Yargılama sonunda sanıkların insanlığa karşı suçtan beraat ettiklerini belirten İlke Işık, özellikle bu katliamın insanlığa karşı işlendiğini aslında bu yönde karar verilmemesinin nedeninin de IŞİD’e gösterilen müsamahanın hala devam etmesi olarak açıkladı. Hala Türkiye ve dünya için IŞİD tehlikesinin devam ettiğini dile getiren İlke Işık, “Burada sanıkların yakalanması için gerekli çabanın gösterilmemesi firari sanıkların her an bir yerden çıkmayacağını kimse garanti edemez. Yargılama en temel görevlerden birini bu açıdan yerine getirmemiş durumdadır. O yüzden de evet halen çok gerçek ve çok canlı bir IŞİD tehlikesi var. Bunu bile dikkate almayan bir yargılama karşımızdaki” şeklinde konuştu.

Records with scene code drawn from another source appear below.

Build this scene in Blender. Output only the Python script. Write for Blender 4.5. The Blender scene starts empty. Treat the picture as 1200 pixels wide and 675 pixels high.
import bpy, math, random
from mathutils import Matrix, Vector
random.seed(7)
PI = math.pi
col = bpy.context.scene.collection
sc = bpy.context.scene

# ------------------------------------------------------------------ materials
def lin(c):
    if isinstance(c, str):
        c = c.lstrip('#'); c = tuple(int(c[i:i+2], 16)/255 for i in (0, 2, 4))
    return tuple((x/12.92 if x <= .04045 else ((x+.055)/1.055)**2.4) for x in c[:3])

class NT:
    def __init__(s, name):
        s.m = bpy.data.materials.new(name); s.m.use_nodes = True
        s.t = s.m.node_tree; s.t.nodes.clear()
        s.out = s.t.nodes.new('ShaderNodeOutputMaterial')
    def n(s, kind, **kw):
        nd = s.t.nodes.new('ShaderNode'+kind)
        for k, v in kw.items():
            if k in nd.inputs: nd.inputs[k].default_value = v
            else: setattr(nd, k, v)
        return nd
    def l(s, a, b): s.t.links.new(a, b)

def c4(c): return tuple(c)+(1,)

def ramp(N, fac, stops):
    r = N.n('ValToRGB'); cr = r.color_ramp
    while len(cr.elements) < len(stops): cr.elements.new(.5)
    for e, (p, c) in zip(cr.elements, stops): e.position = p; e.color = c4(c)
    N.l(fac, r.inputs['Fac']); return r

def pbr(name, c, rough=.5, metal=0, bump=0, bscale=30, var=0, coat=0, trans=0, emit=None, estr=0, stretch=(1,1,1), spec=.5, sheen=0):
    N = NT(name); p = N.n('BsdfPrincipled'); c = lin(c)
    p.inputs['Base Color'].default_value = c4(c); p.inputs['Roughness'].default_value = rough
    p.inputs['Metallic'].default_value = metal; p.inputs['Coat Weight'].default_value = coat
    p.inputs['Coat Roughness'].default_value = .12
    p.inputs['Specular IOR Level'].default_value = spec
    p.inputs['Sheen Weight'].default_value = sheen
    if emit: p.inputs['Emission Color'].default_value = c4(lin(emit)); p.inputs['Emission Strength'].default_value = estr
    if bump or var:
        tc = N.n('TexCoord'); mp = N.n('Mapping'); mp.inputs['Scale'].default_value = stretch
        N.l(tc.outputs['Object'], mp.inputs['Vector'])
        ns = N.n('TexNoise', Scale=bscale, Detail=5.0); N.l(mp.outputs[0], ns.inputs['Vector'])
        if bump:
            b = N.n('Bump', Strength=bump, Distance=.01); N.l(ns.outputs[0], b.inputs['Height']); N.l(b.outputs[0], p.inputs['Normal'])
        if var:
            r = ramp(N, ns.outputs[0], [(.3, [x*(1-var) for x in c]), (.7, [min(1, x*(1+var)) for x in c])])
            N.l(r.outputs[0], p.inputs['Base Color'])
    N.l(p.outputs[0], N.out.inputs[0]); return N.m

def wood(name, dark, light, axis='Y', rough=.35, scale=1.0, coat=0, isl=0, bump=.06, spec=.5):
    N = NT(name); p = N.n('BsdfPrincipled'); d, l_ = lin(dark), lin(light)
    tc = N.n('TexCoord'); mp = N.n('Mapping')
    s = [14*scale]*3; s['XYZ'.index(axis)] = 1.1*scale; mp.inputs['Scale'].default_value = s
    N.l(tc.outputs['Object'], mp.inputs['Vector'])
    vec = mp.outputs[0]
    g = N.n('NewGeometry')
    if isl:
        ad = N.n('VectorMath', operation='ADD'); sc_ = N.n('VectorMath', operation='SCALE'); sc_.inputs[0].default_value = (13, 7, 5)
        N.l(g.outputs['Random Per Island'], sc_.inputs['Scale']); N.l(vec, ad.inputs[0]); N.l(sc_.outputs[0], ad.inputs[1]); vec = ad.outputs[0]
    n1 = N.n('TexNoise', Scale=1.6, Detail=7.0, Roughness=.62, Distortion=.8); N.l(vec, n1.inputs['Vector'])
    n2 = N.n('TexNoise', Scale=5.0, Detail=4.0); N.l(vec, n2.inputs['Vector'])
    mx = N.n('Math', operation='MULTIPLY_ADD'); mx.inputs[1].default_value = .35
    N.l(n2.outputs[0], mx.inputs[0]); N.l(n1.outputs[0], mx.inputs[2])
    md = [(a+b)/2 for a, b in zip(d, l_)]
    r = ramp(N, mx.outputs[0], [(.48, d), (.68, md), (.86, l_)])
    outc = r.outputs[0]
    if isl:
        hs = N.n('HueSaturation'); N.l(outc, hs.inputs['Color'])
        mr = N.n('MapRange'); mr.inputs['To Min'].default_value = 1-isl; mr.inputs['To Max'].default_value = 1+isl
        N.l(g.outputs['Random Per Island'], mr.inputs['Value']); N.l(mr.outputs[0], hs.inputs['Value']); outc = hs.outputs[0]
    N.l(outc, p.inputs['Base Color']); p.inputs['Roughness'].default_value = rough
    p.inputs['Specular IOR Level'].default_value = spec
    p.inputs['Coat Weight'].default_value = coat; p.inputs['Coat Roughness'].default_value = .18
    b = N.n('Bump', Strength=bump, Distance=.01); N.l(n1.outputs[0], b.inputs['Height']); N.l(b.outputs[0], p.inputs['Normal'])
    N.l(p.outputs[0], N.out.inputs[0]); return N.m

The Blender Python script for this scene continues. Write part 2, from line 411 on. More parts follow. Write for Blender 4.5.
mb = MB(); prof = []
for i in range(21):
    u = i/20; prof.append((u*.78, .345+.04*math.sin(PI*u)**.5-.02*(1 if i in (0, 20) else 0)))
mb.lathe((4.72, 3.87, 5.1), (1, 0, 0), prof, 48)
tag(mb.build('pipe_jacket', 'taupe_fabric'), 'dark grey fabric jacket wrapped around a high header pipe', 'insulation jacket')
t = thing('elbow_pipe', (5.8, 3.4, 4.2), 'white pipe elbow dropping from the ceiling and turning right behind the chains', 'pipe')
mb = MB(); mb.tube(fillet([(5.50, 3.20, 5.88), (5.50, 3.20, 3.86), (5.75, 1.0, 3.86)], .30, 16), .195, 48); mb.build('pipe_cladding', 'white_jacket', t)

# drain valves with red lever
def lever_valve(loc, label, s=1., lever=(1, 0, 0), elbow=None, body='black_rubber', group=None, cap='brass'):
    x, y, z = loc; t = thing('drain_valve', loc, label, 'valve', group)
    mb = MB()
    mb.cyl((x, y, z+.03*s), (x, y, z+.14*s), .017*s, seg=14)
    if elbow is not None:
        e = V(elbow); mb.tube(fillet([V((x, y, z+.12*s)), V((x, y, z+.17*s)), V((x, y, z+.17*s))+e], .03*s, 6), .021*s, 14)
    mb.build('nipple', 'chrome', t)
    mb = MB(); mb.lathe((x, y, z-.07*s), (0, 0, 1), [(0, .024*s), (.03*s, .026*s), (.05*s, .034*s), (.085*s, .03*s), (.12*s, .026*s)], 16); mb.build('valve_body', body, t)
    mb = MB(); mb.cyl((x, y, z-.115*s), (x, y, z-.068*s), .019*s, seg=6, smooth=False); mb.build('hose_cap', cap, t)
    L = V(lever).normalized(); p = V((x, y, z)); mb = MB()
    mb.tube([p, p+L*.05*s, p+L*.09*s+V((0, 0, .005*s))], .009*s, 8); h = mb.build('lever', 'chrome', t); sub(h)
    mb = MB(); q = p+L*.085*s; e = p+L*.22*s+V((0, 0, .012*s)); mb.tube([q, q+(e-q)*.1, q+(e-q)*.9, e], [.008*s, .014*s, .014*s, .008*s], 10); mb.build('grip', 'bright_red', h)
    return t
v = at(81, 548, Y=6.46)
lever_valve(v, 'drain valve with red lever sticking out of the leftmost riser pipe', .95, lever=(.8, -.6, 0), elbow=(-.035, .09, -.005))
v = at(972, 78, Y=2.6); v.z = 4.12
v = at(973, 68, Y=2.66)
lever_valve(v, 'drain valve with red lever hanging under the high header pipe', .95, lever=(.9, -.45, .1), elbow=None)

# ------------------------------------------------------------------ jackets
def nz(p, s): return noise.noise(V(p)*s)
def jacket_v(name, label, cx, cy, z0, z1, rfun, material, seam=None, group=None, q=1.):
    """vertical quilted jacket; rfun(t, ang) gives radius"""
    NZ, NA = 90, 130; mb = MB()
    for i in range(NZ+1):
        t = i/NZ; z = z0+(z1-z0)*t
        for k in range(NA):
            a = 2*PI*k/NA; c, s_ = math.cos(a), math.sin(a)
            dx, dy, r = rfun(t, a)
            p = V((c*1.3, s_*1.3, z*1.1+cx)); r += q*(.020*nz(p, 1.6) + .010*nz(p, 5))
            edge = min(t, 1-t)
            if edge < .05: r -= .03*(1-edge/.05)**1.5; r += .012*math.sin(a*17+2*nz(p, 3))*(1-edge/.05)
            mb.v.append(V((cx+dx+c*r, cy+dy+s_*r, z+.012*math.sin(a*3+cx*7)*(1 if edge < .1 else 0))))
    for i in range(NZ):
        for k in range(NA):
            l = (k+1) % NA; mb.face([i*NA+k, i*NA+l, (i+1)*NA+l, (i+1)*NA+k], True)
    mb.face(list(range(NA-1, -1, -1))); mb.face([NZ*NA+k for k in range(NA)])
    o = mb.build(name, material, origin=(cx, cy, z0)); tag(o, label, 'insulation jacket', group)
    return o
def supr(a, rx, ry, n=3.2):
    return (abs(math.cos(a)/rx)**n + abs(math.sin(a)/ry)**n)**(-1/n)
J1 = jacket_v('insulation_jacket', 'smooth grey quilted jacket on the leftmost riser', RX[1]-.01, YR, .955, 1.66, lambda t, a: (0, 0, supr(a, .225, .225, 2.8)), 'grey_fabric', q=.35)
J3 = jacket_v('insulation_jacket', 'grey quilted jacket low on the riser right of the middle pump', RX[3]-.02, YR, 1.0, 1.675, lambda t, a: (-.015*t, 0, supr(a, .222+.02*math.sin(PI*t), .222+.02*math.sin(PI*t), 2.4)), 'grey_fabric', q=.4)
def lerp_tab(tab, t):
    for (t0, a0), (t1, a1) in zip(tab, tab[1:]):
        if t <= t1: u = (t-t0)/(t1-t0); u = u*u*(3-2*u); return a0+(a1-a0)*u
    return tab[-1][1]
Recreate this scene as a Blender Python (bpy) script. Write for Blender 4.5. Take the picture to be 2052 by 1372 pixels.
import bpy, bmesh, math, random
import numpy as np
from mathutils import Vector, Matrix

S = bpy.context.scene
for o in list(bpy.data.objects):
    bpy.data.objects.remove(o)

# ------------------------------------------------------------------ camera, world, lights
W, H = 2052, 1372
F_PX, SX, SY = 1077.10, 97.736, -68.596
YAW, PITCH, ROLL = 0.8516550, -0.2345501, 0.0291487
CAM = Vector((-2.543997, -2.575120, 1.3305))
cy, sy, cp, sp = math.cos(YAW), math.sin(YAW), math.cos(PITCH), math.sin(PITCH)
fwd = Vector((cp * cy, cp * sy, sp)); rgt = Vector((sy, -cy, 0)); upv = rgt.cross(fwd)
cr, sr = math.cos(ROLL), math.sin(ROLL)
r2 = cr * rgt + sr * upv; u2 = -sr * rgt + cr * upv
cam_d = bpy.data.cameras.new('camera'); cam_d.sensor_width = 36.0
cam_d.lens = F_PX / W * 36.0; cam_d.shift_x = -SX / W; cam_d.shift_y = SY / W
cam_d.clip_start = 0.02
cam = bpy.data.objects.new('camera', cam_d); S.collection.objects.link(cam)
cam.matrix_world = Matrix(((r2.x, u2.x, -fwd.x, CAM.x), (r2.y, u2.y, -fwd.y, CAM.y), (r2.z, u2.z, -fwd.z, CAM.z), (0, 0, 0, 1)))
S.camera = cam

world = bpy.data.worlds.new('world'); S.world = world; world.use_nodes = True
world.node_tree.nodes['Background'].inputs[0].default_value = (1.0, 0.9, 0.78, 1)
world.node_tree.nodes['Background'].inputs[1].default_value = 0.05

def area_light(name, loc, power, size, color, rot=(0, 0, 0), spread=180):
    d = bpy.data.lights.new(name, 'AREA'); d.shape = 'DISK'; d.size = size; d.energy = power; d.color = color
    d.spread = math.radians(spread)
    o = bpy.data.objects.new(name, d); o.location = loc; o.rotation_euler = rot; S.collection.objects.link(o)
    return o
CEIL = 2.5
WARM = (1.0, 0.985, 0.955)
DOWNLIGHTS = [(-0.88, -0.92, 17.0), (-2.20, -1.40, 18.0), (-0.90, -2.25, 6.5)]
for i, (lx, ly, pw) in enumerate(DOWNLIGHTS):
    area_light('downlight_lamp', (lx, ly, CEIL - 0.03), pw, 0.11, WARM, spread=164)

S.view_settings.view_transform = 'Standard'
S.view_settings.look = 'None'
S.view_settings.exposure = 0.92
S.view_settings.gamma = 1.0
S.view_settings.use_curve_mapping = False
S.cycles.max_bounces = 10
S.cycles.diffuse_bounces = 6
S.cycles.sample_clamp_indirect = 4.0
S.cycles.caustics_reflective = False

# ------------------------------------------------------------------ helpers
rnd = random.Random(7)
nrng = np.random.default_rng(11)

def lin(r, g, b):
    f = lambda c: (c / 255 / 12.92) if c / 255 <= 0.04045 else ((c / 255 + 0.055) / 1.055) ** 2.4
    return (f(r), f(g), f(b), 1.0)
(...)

İlke Işık, son olarak, “Her duruşma ağzına kadar dolu duruşma salonlarıyla gerçekleşti. Basında gündem olmaya devam etti. Müvekkillerimiz bunu her şekilde inanılmaz bir mücadeleye dönüştürebildi. Yargılama aslında kamusal bir yargılamaya dönüş oldu. Oradaki delilleri kamuoyunda bilmiş oldu” derken ailelerin mücadelesinin ülkede çok önemli bir adalet mücadelesi yarattığına işaret etti ve sorumluların mutlaka yargılanmalarını sağlayacaklarını ifade etti.